AVAILABLE DATA:
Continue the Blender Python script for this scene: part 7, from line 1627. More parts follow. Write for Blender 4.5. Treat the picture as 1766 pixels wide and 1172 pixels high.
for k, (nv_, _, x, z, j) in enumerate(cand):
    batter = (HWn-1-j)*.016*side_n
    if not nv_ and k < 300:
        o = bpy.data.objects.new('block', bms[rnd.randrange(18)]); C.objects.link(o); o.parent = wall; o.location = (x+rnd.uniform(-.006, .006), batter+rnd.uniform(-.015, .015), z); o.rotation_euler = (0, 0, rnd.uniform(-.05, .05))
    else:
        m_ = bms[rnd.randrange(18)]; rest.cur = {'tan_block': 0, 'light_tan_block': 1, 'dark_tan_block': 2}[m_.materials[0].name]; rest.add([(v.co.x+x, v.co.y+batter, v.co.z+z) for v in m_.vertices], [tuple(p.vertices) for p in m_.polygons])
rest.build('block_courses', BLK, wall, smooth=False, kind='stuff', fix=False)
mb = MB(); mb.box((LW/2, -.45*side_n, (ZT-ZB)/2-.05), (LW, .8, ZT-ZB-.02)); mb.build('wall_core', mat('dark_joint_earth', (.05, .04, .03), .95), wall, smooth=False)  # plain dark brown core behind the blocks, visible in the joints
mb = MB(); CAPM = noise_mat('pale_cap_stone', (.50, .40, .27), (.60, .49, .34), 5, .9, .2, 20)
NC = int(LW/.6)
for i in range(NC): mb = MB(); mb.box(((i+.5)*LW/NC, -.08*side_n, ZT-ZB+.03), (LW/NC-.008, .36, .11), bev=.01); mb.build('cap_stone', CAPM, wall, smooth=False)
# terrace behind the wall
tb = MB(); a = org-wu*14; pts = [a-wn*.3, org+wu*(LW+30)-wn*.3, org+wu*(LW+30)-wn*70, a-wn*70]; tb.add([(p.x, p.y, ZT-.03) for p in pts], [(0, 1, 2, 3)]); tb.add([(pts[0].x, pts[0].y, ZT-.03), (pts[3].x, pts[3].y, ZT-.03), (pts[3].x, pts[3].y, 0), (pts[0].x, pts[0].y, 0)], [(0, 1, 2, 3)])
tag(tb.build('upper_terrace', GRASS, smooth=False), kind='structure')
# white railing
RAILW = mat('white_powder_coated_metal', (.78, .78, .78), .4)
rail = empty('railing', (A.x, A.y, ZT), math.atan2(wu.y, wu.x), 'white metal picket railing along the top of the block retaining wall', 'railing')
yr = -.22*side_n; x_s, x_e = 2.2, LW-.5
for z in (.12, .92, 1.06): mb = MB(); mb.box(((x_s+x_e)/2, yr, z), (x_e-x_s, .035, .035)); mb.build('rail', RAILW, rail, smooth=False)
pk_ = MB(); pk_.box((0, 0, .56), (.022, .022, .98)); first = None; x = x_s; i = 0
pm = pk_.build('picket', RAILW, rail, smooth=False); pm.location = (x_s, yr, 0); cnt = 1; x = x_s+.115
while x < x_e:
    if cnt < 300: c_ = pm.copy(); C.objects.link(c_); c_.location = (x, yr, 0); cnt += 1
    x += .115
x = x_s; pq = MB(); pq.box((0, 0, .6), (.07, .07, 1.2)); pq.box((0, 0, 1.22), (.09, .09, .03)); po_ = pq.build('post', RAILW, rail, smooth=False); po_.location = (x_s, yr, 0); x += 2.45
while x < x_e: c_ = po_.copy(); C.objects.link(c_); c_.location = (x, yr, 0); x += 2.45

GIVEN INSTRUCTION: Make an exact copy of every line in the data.

ANSWER TO THE EXERCISE:
Continue the Blender Python script for this scene: part 7, from line 1627. More parts follow. Write for Blender 4.5. Treat the picture as 1766 pixels wide and 1172 pixels high.
for k, (nv_, _, x, z, j) in enumerate(cand):
    batter = (HWn-1-j)*.016*side_n
    if not nv_ and k < 300:
        o = bpy.data.objects.new('block', bms[rnd.randrange(18)]); C.objects.link(o); o.parent = wall; o.location = (x+rnd.uniform(-.006, .006), batter+rnd.uniform(-.015, .015), z); o.rotation_euler = (0, 0, rnd.uniform(-.05, .05))
    else:
        m_ = bms[rnd.randrange(18)]; rest.cur = {'tan_block': 0, 'light_tan_block': 1, 'dark_tan_block': 2}[m_.materials[0].name]; rest.add([(v.co.x+x, v.co.y+batter, v.co.z+z) for v in m_.vertices], [tuple(p.vertices) for p in m_.polygons])
rest.build('block_courses', BLK, wall, smooth=False, kind='stuff', fix=False)
mb = MB(); mb.box((LW/2, -.45*side_n, (ZT-ZB)/2-.05), (LW, .8, ZT-ZB-.02)); mb.build('wall_core', mat('dark_joint_earth', (.05, .04, .03), .95), wall, smooth=False)  # plain dark brown core behind the blocks, visible in the joints
mb = MB(); CAPM = noise_mat('pale_cap_stone', (.50, .40, .27), (.60, .49, .34), 5, .9, .2, 20)
NC = int(LW/.6)
for i in range(NC): mb = MB(); mb.box(((i+.5)*LW/NC, -.08*side_n, ZT-ZB+.03), (LW/NC-.008, .36, .11), bev=.01); mb.build('cap_stone', CAPM, wall, smooth=False)
# terrace behind the wall
tb = MB(); a = org-wu*14; pts = [a-wn*.3, org+wu*(LW+30)-wn*.3, org+wu*(LW+30)-wn*70, a-wn*70]; tb.add([(p.x, p.y, ZT-.03) for p in pts], [(0, 1, 2, 3)]); tb.add([(pts[0].x, pts[0].y, ZT-.03), (pts[3].x, pts[3].y, ZT-.03), (pts[3].x, pts[3].y, 0), (pts[0].x, pts[0].y, 0)], [(0, 1, 2, 3)])
tag(tb.build('upper_terrace', GRASS, smooth=False), kind='structure')
# white railing
RAILW = mat('white_powder_coated_metal', (.78, .78, .78), .4)
rail = empty('railing', (A.x, A.y, ZT), math.atan2(wu.y, wu.x), 'white metal picket railing along the top of the block retaining wall', 'railing')
yr = -.22*side_n; x_s, x_e = 2.2, LW-.5
for z in (.12, .92, 1.06): mb = MB(); mb.box(((x_s+x_e)/2, yr, z), (x_e-x_s, .035, .035)); mb.build('rail', RAILW, rail, smooth=False)
pk_ = MB(); pk_.box((0, 0, .56), (.022, .022, .98)); first = None; x = x_s; i = 0
pm = pk_.build('picket', RAILW, rail, smooth=False); pm.location = (x_s, yr, 0); cnt = 1; x = x_s+.115
while x < x_e:
    if cnt < 300: c_ = pm.copy(); C.objects.link(c_); c_.location = (x, yr, 0); cnt += 1
    x += .115
x = x_s; pq = MB(); pq.box((0, 0, .6), (.07, .07, 1.2)); pq.box((0, 0, 1.22), (.09, .09, .03)); po_ = pq.build('post', RAILW, rail, smooth=False); po_.location = (x_s, yr, 0); x += 2.45
while x < x_e: c_ = po_.copy(); C.objects.link(c_); c_.location = (x, yr, 0); x += 2.45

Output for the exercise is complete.